* _Data lines_
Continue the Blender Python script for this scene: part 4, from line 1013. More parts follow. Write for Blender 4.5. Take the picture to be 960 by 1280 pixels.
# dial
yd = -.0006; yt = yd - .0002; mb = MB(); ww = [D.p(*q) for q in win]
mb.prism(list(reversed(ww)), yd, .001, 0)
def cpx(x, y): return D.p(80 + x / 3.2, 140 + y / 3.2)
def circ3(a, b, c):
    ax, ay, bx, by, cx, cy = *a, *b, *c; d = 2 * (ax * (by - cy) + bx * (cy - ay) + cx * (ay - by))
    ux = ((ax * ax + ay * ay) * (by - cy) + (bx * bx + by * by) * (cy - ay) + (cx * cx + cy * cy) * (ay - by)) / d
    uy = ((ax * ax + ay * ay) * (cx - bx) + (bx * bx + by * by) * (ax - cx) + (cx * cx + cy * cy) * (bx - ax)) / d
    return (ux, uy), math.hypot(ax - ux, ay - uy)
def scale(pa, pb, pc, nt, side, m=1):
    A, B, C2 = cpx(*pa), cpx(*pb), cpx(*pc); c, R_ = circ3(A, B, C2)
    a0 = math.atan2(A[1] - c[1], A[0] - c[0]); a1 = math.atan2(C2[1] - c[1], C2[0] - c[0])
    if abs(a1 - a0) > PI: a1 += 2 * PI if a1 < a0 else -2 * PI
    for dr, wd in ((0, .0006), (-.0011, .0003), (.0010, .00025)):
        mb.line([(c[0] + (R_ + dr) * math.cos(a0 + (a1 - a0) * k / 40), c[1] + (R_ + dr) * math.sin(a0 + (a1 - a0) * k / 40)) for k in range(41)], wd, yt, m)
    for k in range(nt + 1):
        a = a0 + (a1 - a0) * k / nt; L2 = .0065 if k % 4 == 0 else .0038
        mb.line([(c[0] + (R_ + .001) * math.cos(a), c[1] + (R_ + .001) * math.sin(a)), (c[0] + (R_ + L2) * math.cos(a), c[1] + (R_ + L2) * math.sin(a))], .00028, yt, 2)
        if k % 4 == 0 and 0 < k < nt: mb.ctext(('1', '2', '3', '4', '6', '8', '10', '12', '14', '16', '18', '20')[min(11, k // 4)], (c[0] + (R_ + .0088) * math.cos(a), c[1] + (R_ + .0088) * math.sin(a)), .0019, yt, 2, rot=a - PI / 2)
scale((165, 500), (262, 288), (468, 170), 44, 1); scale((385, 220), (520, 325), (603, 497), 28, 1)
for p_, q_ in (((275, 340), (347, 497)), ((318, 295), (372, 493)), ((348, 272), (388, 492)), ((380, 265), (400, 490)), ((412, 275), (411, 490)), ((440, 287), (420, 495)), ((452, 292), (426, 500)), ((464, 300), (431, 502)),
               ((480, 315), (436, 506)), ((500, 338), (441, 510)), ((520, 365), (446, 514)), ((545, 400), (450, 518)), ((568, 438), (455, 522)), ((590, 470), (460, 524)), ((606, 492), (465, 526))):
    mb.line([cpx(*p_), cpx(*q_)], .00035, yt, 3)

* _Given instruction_
Take the lines above and retype all of them exactly.

* _Right answer_
Continue the Blender Python script for this scene: part 4, from line 1013. More parts follow. Write for Blender 4.5. Take the picture to be 960 by 1280 pixels.
# dial
yd = -.0006; yt = yd - .0002; mb = MB(); ww = [D.p(*q) for q in win]
mb.prism(list(reversed(ww)), yd, .001, 0)
def cpx(x, y): return D.p(80 + x / 3.2, 140 + y / 3.2)
def circ3(a, b, c):
    ax, ay, bx, by, cx, cy = *a, *b, *c; d = 2 * (ax * (by - cy) + bx * (cy - ay) + cx * (ay - by))
    ux = ((ax * ax + ay * ay) * (by - cy) + (bx * bx + by * by) * (cy - ay) + (cx * cx + cy * cy) * (ay - by)) / d
    uy = ((ax * ax + ay * ay) * (cx - bx) + (bx * bx + by * by) * (ax - cx) + (cx * cx + cy * cy) * (bx - ax)) / d
    return (ux, uy), math.hypot(ax - ux, ay - uy)
def scale(pa, pb, pc, nt, side, m=1):
    A, B, C2 = cpx(*pa), cpx(*pb), cpx(*pc); c, R_ = circ3(A, B, C2)
    a0 = math.atan2(A[1] - c[1], A[0] - c[0]); a1 = math.atan2(C2[1] - c[1], C2[0] - c[0])
    if abs(a1 - a0) > PI: a1 += 2 * PI if a1 < a0 else -2 * PI
    for dr, wd in ((0, .0006), (-.0011, .0003), (.0010, .00025)):
        mb.line([(c[0] + (R_ + dr) * math.cos(a0 + (a1 - a0) * k / 40), c[1] + (R_ + dr) * math.sin(a0 + (a1 - a0) * k / 40)) for k in range(41)], wd, yt, m)
    for k in range(nt + 1):
        a = a0 + (a1 - a0) * k / nt; L2 = .0065 if k % 4 == 0 else .0038
        mb.line([(c[0] + (R_ + .001) * math.cos(a), c[1] + (R_ + .001) * math.sin(a)), (c[0] + (R_ + L2) * math.cos(a), c[1] + (R_ + L2) * math.sin(a))], .00028, yt, 2)
        if k % 4 == 0 and 0 < k < nt: mb.ctext(('1', '2', '3', '4', '6', '8', '10', '12', '14', '16', '18', '20')[min(11, k // 4)], (c[0] + (R_ + .0088) * math.cos(a), c[1] + (R_ + .0088) * math.sin(a)), .0019, yt, 2, rot=a - PI / 2)
scale((165, 500), (262, 288), (468, 170), 44, 1); scale((385, 220), (520, 325), (603, 497), 28, 1)
for p_, q_ in (((275, 340), (347, 497)), ((318, 295), (372, 493)), ((348, 272), (388, 492)), ((380, 265), (400, 490)), ((412, 275), (411, 490)), ((440, 287), (420, 495)), ((452, 292), (426, 500)), ((464, 300), (431, 502)),
               ((480, 315), (436, 506)), ((500, 338), (441, 510)), ((520, 365), (446, 514)), ((545, 400), (450, 518)), ((568, 438), (455, 522)), ((590, 470), (460, 524)), ((606, 492), (465, 526))):
    mb.line([cpx(*p_), cpx(*q_)], .00035, yt, 3)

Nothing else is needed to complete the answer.